• Dataset content:
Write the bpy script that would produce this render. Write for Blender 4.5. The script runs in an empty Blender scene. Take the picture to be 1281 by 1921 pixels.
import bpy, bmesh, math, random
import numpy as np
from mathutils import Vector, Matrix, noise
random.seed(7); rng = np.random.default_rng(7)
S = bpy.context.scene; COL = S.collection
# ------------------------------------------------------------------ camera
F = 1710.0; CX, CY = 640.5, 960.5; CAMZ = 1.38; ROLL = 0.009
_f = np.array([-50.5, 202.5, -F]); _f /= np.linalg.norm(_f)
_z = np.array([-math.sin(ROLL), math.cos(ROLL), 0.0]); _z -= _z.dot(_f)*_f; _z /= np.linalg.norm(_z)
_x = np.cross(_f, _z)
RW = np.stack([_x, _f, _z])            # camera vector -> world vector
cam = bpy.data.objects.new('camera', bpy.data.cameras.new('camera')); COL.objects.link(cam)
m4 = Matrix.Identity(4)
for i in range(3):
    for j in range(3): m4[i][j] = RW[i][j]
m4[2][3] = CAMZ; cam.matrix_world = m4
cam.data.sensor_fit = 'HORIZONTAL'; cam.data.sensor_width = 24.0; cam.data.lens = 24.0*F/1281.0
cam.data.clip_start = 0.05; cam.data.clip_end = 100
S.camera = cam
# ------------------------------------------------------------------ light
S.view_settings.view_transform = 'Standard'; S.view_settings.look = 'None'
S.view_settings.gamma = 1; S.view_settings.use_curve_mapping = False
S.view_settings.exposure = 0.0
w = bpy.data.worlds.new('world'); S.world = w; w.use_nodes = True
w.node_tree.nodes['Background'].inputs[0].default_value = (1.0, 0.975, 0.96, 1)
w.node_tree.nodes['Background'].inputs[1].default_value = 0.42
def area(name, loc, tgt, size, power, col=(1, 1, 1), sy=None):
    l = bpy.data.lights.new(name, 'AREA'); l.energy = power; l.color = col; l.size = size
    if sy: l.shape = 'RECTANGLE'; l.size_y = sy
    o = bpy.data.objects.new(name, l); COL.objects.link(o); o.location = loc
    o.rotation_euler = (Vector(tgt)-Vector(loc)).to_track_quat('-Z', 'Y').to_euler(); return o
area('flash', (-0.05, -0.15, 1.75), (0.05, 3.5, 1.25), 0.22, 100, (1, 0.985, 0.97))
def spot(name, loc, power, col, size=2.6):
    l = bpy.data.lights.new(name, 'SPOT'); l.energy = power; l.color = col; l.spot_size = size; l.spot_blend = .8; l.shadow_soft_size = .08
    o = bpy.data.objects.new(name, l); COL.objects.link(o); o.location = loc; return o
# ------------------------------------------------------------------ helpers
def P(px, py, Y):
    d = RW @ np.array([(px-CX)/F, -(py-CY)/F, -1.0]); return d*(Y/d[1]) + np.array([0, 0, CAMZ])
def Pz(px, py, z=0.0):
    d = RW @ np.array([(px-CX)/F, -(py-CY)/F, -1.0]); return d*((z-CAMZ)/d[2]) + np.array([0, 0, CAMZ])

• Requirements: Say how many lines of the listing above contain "scene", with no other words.

• Complete response: 2